紀州鉄道沿線や周辺には見所が
いっぱい。
のんびり、ゆったり列車の旅へ
出発進行。

原稿協力、関西電力(わっと’98.2月号)より抜粋


 JR御坊駅の0番線、これが紀州鉄道の始発駅です。ここには紀州鉄道の駅舎はなく、JRからホームを“間借り”しています。線路はこの駅から市街地に向かって延び、西御坊駅までの二・七キロを八分で結びます。

 紀州鉄道の前身である御坊臨港鉄道が設立されたのは、昭和三年のこと。その頃、阪神間からの唯一の陸上交通機関であった国鉄紀勢西線(現在のJR紀勢本線)は和歌山止まりで、和歌山から南へのルートの建設工事が行われていました。この新線は御坊のまちも通りましたが、国鉄御坊駅の場所が市街地から大きくはずれたため、まちの有志が資金を出し合って鉄道会社を設立したのです。御坊臨港鉄道は国鉄御坊駅から市街地を通り、日高川河口の港まで敷設されました。当時、阪神地区や東京への物資の輸送は海上交通が主体で、日高川河口はその拠点でもありました。

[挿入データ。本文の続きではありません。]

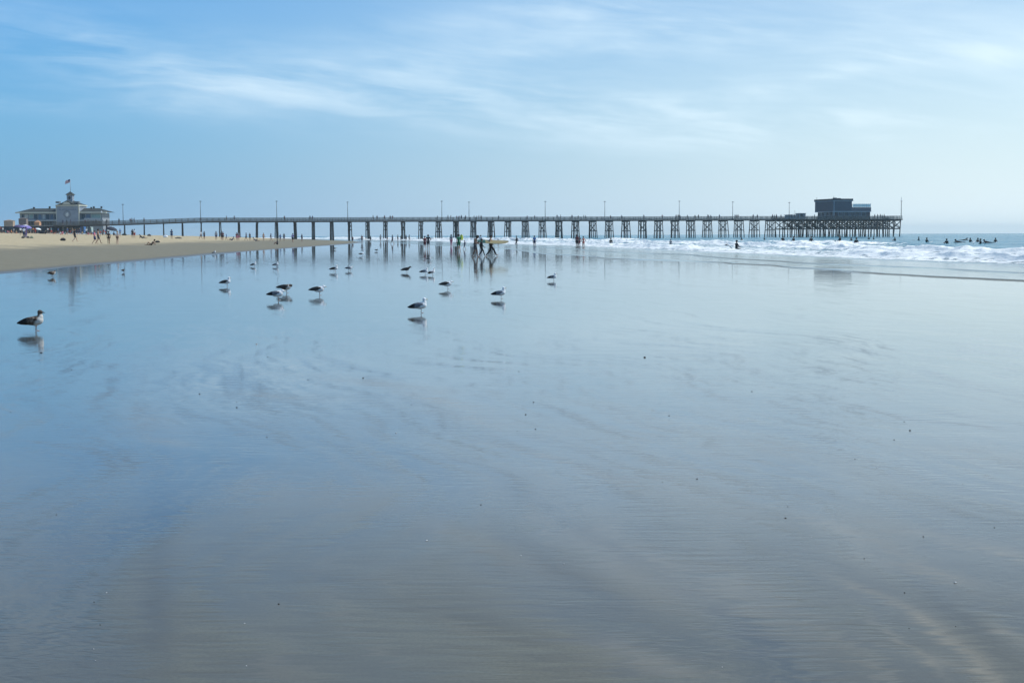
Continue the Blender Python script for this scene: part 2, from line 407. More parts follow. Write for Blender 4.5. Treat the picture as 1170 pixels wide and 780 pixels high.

 昭和六年に紀州鉄道となって、旅客と貨物を輸送しましたが、主体は貨物でした。主に木材、みかんなどを積み、特に名物のみかんは鉄道で日高川河口の港まで運び、ここから船積みして神戸や大阪、東京に届けられました。

 貨物、乗客とも最も多かったのは、三十年代でピークは三十九年で、一日三十二往復、年間の乗降客約百五万人。現在は一日二十四往復、年間乗降客は約十八万人です。乗客減少の要因としては道路整備の完備(車社会への移行)、また、人口の減少(過疎化の進行)などがあげられます。

 国鉄貨物の取り扱い廃止とともに、昭和五十九年から貨物輸送を廃止。さらに平成元年には、西御坊駅から日高川駅間が廃線になりました。

 このため、当初三・四キロあった営業距離は二・七キロになったのです。しかし、まちの人たちの多くがこの鉄道を“ふるさとの誇り”としており、根強い人気があります。五年前、御坊商工会議所が“御坊市の誇り”をアンケート調査したところ、一位が日高川、二位が御坊のまつり、そして三位に紀州鉄道が選ばれました。ちなみに、四位は関西電力の御坊火力発電所でした。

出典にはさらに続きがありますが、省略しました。